● SUPPLIED MATERIAL:

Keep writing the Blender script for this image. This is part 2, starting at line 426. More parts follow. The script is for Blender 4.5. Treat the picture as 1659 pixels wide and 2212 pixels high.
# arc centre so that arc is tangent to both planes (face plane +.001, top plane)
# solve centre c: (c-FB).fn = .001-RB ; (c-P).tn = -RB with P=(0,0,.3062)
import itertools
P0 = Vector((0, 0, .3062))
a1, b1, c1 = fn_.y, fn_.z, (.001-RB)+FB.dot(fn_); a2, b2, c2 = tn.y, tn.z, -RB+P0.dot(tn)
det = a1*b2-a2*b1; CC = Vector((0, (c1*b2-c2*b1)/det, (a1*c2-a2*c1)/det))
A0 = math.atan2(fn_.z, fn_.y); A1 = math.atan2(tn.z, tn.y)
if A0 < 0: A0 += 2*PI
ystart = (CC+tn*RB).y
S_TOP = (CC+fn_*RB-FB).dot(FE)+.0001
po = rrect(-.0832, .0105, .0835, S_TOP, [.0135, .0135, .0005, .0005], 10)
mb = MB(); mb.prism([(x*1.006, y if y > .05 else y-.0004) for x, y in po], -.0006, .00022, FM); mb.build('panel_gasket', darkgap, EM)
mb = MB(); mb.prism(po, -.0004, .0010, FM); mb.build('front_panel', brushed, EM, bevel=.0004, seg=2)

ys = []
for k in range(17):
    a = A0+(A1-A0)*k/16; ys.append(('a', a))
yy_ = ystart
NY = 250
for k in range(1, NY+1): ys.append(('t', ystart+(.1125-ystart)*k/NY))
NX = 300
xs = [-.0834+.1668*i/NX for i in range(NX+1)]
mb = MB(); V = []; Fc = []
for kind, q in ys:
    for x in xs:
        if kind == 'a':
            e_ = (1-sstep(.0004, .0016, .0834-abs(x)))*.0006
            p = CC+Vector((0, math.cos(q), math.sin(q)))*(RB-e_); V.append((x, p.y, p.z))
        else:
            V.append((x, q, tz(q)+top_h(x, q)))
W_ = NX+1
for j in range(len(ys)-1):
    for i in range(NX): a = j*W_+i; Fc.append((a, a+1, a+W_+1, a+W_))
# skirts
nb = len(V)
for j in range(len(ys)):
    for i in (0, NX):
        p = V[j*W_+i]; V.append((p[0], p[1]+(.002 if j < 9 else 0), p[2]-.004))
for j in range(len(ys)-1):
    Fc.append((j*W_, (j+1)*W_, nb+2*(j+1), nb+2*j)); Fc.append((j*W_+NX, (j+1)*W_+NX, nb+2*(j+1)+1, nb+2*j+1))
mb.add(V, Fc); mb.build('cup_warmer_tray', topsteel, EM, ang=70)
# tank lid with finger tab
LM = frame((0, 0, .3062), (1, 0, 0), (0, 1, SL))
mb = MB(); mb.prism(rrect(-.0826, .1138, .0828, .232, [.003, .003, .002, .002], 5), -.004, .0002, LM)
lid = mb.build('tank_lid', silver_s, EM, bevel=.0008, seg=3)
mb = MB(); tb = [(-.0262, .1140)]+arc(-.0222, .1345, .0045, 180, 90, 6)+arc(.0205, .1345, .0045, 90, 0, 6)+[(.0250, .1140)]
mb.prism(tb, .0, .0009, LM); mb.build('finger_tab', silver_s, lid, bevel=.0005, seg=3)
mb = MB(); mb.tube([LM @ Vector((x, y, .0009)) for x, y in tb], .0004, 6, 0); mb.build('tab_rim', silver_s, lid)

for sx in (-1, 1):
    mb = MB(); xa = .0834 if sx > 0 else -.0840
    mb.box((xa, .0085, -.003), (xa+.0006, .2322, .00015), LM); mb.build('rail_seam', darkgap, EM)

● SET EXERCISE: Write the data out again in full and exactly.

● TASK OUTPUT:
Keep writing the Blender script for this image. This is part 2, starting at line 426. More parts follow. The script is for Blender 4.5. Treat the picture as 1659 pixels wide and 2212 pixels high.
# arc centre so that arc is tangent to both planes (face plane +.001, top plane)
# solve centre c: (c-FB).fn = .001-RB ; (c-P).tn = -RB with P=(0,0,.3062)
import itertools
P0 = Vector((0, 0, .3062))
a1, b1, c1 = fn_.y, fn_.z, (.001-RB)+FB.dot(fn_); a2, b2, c2 = tn.y, tn.z, -RB+P0.dot(tn)
det = a1*b2-a2*b1; CC = Vector((0, (c1*b2-c2*b1)/det, (a1*c2-a2*c1)/det))
A0 = math.atan2(fn_.z, fn_.y); A1 = math.atan2(tn.z, tn.y)
if A0 < 0: A0 += 2*PI
ystart = (CC+tn*RB).y
S_TOP = (CC+fn_*RB-FB).dot(FE)+.0001
po = rrect(-.0832, .0105, .0835, S_TOP, [.0135, .0135, .0005, .0005], 10)
mb = MB(); mb.prism([(x*1.006, y if y > .05 else y-.0004) for x, y in po], -.0006, .00022, FM); mb.build('panel_gasket', darkgap, EM)
mb = MB(); mb.prism(po, -.0004, .0010, FM); mb.build('front_panel', brushed, EM, bevel=.0004, seg=2)

ys = []
for k in range(17):
    a = A0+(A1-A0)*k/16; ys.append(('a', a))
yy_ = ystart
NY = 250
for k in range(1, NY+1): ys.append(('t', ystart+(.1125-ystart)*k/NY))
NX = 300
xs = [-.0834+.1668*i/NX for i in range(NX+1)]
mb = MB(); V = []; Fc = []
for kind, q in ys:
    for x in xs:
        if kind == 'a':
            e_ = (1-sstep(.0004, .0016, .0834-abs(x)))*.0006
            p = CC+Vector((0, math.cos(q), math.sin(q)))*(RB-e_); V.append((x, p.y, p.z))
        else:
            V.append((x, q, tz(q)+top_h(x, q)))
W_ = NX+1
for j in range(len(ys)-1):
    for i in range(NX): a = j*W_+i; Fc.append((a, a+1, a+W_+1, a+W_))
# skirts
nb = len(V)
for j in range(len(ys)):
    for i in (0, NX):
        p = V[j*W_+i]; V.append((p[0], p[1]+(.002 if j < 9 else 0), p[2]-.004))
for j in range(len(ys)-1):
    Fc.append((j*W_, (j+1)*W_, nb+2*(j+1), nb+2*j)); Fc.append((j*W_+NX, (j+1)*W_+NX, nb+2*(j+1)+1, nb+2*j+1))
mb.add(V, Fc); mb.build('cup_warmer_tray', topsteel, EM, ang=70)
# tank lid with finger tab
LM = frame((0, 0, .3062), (1, 0, 0), (0, 1, SL))
mb = MB(); mb.prism(rrect(-.0826, .1138, .0828, .232, [.003, .003, .002, .002], 5), -.004, .0002, LM)
lid = mb.build('tank_lid', silver_s, EM, bevel=.0008, seg=3)
mb = MB(); tb = [(-.0262, .1140)]+arc(-.0222, .1345, .0045, 180, 90, 6)+arc(.0205, .1345, .0045, 90, 0, 6)+[(.0250, .1140)]
mb.prism(tb, .0, .0009, LM); mb.build('finger_tab', silver_s, lid, bevel=.0005, seg=3)
mb = MB(); mb.tube([LM @ Vector((x, y, .0009)) for x, y in tb], .0004, 6, 0); mb.build('tab_rim', silver_s, lid)

for sx in (-1, 1):
    mb = MB(); xa = .0834 if sx > 0 else -.0840
    mb.box((xa, .0085, -.003), (xa+.0006, .2322, .00015), LM); mb.build('rail_seam', darkgap, EM)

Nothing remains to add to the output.